Auf dem Friedhof Liebenfels sind Angehörige verschiedener Religion beerdigt. | Foto: Roger Wehrli

Ein Ort für die Lebenden

Während seiner Arbeit allein auf dem Friedhof zu sein, beschert Suter immer wieder schöne Momente. Zum Beispiel dann, wenn es an einem Wintermorgen zuerst noch dunkel ist, dann die Sonne leuchtend aufgeht und ihre Strahlen sich in den Fenstern der Abdankungshalle spiegeln. Suter ist überzeugt: «Der Friedhof ist nicht für die Toten, er ist für die Lebenden. Ein Ort des Erinnerns, ein Ort des Lebens.» Für die Trauerverarbeitung hilft es, einen Ort zu haben, an dem man die Toten besuchen kann. So gibt es einen Ort für die Trauer und das Totengedenken, der örtlich getrennt ist vom täglichen Leben, das ja weitergeht.

Jetzt anmelden für die Weiterbildung am 23. Februar


Weiterbildung «Was Kinder bei einem Friedhofsbesuch lernen können» am Fr, 23. Februar 2024, 13.30 bis 17.30 Uhr. Mit Führung über den Badener Friedhof Liebenfels und Impulsen zur didaktischen Umsetzung in Religionsunterricht und Katechese. Anmeldung bis 16. Februar unter aareka.ch/weiterbildungskurse/

Feuer oder Erde

Christiane Burgert sagt: «Mit jüngeren Kindern, Erst- oder Zweitklässlern, kann man auf den Dorffriedhof gehen. Doch mit Jugendlichen, zum Beispiel mit Firmanden, sind grössere Friedhöfe wie jener in Baden interessant.» Auf dem Friedhof Liebenfels etwa sind alle Religionen vertreten. Die verschiedenen Bestattungsarten und -rituale sind etwas, das bei älteren Kindern auf Interesse stosse, weiss Christiane Burgert.

Eingepackt in seine warme Arbeitsjacke deutet Robert Suter auf eine Handvoll Grabsteine auf einem ansonsten leeren Schneefeld: «Das ist das muslimische Grabfeld, wo Badener Muslime nach Mekka ausgerichtet beerdigt werden können.» Für Muslime ist die Erdbestattung ein Muss. Konservative oder orthodoxe Christen wünschten meist ebenfalls eine Erdbestattung. Für Hindus und Buddhisten hingegen ist die Feuerbestattung zentral. Bei einer hinduistischen Beerdigung wird die verstorbene Person erst nach einem mehrstündigen Ritual in der Abdankungshalle ins Krematorium überführt, das Teil der Friedhofanlage ist. «Es ist eindrücklich, die anderen religiösen Kulturen zu erleben», findet Robert Suter.

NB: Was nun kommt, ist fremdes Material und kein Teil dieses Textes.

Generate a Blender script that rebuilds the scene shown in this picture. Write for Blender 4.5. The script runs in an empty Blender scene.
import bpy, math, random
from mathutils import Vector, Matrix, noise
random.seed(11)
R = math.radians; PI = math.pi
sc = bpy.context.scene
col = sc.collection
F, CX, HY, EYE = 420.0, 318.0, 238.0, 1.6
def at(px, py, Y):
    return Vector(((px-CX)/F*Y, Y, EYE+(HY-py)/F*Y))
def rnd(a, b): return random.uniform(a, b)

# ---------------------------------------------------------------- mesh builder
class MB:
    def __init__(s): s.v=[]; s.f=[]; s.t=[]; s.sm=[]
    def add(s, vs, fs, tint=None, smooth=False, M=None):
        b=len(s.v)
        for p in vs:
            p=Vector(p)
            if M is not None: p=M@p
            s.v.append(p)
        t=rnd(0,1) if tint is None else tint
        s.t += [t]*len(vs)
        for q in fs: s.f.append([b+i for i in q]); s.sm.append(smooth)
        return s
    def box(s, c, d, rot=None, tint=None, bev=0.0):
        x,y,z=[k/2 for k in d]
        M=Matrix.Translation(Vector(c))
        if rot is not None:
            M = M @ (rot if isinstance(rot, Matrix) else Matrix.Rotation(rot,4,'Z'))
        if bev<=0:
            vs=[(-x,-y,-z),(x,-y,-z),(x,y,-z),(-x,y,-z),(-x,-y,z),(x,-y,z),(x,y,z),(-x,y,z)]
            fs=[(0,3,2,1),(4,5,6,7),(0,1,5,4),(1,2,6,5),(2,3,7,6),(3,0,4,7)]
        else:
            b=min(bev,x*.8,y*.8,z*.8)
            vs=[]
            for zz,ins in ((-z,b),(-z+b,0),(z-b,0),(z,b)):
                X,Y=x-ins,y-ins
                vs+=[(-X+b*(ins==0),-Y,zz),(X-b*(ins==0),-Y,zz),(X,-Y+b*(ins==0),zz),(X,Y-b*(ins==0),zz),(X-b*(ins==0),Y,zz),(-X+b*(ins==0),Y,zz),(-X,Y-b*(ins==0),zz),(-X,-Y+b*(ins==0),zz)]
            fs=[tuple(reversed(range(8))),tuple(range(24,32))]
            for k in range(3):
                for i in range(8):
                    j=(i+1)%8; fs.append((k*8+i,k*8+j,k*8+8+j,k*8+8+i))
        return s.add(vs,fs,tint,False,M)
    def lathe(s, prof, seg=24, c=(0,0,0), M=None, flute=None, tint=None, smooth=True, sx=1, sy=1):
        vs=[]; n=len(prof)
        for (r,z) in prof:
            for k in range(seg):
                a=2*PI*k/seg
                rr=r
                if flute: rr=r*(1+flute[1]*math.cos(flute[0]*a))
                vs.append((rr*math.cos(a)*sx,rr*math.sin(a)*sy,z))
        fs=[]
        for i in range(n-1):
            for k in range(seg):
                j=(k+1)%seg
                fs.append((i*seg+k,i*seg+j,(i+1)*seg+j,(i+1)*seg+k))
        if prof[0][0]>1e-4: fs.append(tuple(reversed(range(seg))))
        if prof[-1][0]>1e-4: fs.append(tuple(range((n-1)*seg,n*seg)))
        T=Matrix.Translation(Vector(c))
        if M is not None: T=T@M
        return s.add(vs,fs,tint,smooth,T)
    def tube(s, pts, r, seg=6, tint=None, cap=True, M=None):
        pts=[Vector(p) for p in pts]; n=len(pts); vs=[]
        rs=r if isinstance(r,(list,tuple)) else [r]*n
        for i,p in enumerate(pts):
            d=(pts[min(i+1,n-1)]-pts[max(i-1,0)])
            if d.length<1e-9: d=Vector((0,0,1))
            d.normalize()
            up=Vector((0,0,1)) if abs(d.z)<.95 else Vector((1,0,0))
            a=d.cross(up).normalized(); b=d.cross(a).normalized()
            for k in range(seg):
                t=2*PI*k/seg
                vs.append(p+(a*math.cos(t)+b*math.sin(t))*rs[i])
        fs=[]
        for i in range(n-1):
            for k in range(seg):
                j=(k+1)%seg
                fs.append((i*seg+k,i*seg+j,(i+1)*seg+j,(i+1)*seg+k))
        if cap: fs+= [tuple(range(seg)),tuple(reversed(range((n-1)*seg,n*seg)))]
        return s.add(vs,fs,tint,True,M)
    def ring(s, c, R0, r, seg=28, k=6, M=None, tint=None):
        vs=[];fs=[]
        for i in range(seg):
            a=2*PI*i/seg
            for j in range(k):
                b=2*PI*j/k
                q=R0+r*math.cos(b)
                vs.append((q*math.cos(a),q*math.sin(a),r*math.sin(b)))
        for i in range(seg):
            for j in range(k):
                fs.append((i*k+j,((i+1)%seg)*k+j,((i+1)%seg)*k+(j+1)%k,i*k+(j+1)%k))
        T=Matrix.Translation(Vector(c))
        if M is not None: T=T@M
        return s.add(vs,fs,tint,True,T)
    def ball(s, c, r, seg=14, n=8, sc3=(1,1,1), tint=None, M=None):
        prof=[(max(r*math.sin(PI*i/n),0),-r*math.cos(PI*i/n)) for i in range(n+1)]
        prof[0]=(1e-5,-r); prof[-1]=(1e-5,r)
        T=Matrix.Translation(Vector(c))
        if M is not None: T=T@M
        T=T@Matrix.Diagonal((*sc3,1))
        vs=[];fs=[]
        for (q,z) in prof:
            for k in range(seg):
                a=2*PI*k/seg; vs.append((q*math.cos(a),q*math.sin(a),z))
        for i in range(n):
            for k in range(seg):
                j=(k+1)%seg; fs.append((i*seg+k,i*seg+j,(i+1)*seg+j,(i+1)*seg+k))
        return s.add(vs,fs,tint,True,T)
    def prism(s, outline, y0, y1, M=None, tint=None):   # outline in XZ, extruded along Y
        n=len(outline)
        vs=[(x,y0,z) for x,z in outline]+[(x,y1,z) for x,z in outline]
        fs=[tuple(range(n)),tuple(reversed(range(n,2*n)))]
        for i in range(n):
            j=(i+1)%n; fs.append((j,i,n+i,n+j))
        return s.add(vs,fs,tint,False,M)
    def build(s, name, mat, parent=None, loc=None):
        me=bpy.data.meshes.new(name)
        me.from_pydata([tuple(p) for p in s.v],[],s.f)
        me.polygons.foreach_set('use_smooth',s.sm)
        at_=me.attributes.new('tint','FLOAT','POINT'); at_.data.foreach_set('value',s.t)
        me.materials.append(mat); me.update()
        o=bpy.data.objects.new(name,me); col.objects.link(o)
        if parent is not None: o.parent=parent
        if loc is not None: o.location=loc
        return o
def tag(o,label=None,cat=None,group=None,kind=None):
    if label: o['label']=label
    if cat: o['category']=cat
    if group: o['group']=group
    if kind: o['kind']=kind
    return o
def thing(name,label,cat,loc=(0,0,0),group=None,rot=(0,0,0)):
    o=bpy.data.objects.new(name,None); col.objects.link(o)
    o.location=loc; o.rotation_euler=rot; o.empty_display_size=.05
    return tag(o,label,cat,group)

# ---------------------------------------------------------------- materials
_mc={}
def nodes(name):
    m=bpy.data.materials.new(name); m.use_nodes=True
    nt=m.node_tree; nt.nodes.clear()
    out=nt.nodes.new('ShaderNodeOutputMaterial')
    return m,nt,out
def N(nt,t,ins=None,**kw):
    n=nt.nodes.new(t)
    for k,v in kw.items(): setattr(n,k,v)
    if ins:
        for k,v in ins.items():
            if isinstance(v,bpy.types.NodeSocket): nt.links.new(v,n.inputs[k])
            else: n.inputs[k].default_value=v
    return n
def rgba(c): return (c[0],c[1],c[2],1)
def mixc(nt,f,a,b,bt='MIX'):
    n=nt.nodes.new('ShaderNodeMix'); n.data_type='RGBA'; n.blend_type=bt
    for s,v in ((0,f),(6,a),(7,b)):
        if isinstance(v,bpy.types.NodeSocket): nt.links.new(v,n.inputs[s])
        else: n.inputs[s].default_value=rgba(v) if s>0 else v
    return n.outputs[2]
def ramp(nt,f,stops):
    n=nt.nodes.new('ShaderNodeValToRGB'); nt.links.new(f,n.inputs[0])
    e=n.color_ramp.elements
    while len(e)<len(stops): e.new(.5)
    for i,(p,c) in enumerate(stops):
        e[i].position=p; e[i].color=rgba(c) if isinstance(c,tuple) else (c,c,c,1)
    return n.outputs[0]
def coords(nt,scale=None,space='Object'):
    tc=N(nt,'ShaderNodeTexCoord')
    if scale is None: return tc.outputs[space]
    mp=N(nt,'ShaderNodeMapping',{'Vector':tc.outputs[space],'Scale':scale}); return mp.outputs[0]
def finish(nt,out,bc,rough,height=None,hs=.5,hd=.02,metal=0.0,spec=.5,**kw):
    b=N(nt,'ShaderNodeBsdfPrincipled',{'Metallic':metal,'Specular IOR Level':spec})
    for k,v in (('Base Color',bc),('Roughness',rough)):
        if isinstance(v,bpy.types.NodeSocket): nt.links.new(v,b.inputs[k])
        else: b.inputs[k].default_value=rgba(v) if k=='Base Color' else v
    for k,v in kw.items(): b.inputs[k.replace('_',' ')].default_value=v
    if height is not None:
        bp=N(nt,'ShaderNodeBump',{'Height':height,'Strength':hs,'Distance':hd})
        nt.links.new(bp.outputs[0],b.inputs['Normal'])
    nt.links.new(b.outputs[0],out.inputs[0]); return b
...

Wer glaubt, ist zufriedener

Die Angestellten des Werkhofs haben täglich Kontakt mit trauernden Angehörigen. Offenheit und Toleranz seien die wichtigsten Eigenschaften bei diesen Begegnungen, sagt Suter. Er und seine Kollegen gehen soweit möglich auf individuelle Wünsche ein: «Wir sind relativ offen und machen möglich, was wir können», erklärt Suter. Er geht unverkrampft mit den Themen Sterben, Tod und Glauben um. Als gläubiger Katholik, der sich auch in der Badener Kirchenpflege engagiert, hat er die Erfahrung gemacht, dass der Glaube und die religiösen Rituale helfen, Zufriedenheit zu finden: «Solange der Mensch und sein Wohlergehen bei einer Religion im Mittelpunkt stehen, habe ich gegen diese Religion nichts einzuwenden.» Das Unverkrampfte ist Christiane Burgert wichtig: «Wenn die Erwachsenen entspannt mit dem Thema Tod umgehen, werden das die Kinder auch tun.»